Monday, April 25, 2005

A Million Suns Ago

a cacaphony of echoes inside my head
ricochet off my skull and bore mercilessly,
twisting and searing into my brain
tearing, ripping, shredding, destroying;
these reverberations in my head have by now
long since silenced any last semblance of sanity
and broken me down one dream at a time
now here I lay before you, bruised and scarred
open your mouth and chamber a round,
point the muzzle at me and speak
one more round and all will be calm
open your mouth and fire

Tuesday, April 19, 2005

Something Just Isn't Right

I can't figure out why this is bothering me so much. I was at work today when I checked the Drudge Report and saw that a new pope had been elected. I've mentioned before that I'm not a Catholic, so in all seriousness, I really shouldn't care. And to be honest, I really didn't care...I was curious, but that was pretty much it.

For some reason, when it was announced who the new pope was, I was hit with the most sincere feeling of being un-nerved that I can remember. I don't even know the man, yet for some reason, I am eerily suspicious of him. To be fair, I am aware that he has a past with the Nazi party during his youth, but truth be told, any man his age from Germany probably does; and honestly, if he really was forced to be a part of it, then I certainly don't hold it against him.

That being said, that's not what bothers me about him. Maybe it's this weird connection to St. Malachy, and the prophecy that said this pope would be from the Order of St. Benedict. When I saw that he had chosen the name Benedict XVI for himself, I literally got the chills. Namely because the aforementioned prophecy claimed the next pope after him would be the antichrist. That's a little creepy even for someone as marginally religious as I am.

I can't put my finger on it, but I just get a bad feeling about this man. I certainly hope I'm proven wrong. John Paul II trusted him, so that counts for something. I don't know. If any Catholics read this, no offense is intended and you do have my sincere congratulations on what for you must be an exciting day.

Tuesday, April 12, 2005

MAChinations

God do I love the Mac. I have never had this much fun with a computer. But I digress. Nothing much is terribly new, so I will just add this random bit of freeform poetry or whatever you call it that I came up with today.

i’m trapped

melted down and fused into your 
putrid plastic reality

i’m sick to death of you
 trying
to mold me
 force me and shape me 

to conform to the form 
of your warped pipedream
and
 sicker still of your duality
-
heavy-handed hypocrisy 

you obfuscate and subjugate
 and do no wrong

your heartless mind needs this completeness

of perceived perfection to sustain the illusion

that you are somehow

worth something

to someone

Don't know where that came from, but it was written sitting in a Toyota pickup in Silver Spring.

Sunday, April 3, 2005

In Memoriam

I'm not a Catholic, and sometimes barely worthy of the title Christian, but for some reason the death of the Pope has really hit me pretty hard. I guess maybe I'm so used to all the evil horrid news stories about the hideous, vile people and places on this planet, that the loss of this one man, who dedicated himself to all that was good and right really seems to resonate.
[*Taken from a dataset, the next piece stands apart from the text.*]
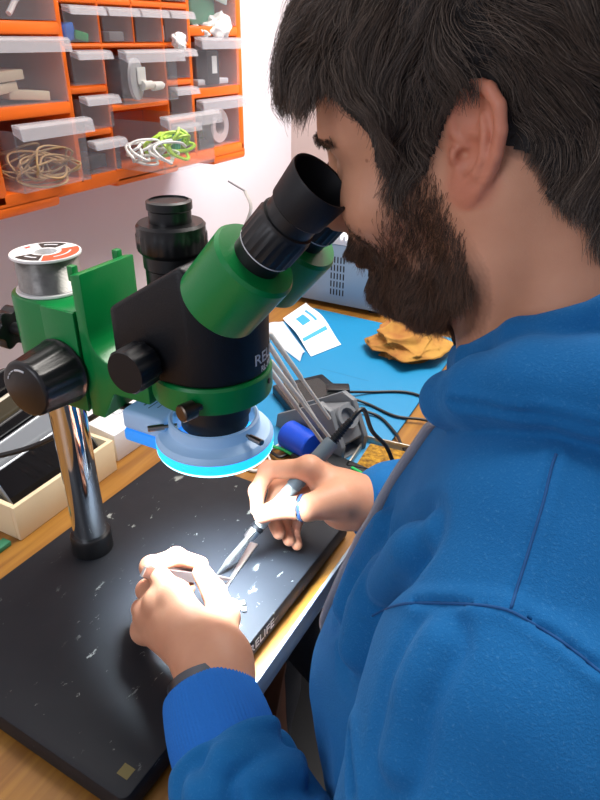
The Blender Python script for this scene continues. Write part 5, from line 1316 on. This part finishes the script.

I actually feel humbled by the man, whom I've never seen, nor devoted much attention to. What kind of character this man must have had to devote himself so entirely to God and the wellbeing of mankind. Even if you're not religious, you have to be humbled by such courage, strength and devotion. It reminds me of another human who dedicated his life to serving the will of God in an unbelieving world.

Rest in Peace, Pope John Paul II.

Friday, April 1, 2005

The Glorious Appearing

I'm still sick. Miserable is more like it. Head colds are the absolute worst. All the coughing, sneezing, runny nose stuff gets old. I still am actually at a loss to figure out exactly how the human head can produce so much sludge. Some things are best left as mysteries. I felt like crap and left work after less than an hour. On the way home I decided to pick up some Zicam to try to knock this thing out as fast as possible. So far, I've managed to disgust myself with the chalky taste of the disolvable tablets I for some reason chose over the less invasive nasal spray. They're so disgusting and revolting that I'd almost rather just feel sick.

On top of all that, poor little Jack has caught what I have. I feel so bad for my little man. Hopefully he'll sleep well tonight and fight this off. Hopefully I will too.

As I sat around the house wiping my nose and generally feeling horrid today, I was suddenly stirred into motion by the sight of a FedEx truck coming down the road...slowing, and pulling into my driveway. I leapt from my chair like a kid on Christmas morning. My iBook has arrived, and I'm using it to post right now. My initial impressions? I'm NEVER going back to windows. Never. I remember when I got my compaq laptop; it took nearly an hour to get the wireless connectivity to work. My iBook hooked up to the network while it was going through the set-up process. Seamless. And smooth....oh how smooth. This truly is the BMW of computers.

I could punch myself for not switching sooner.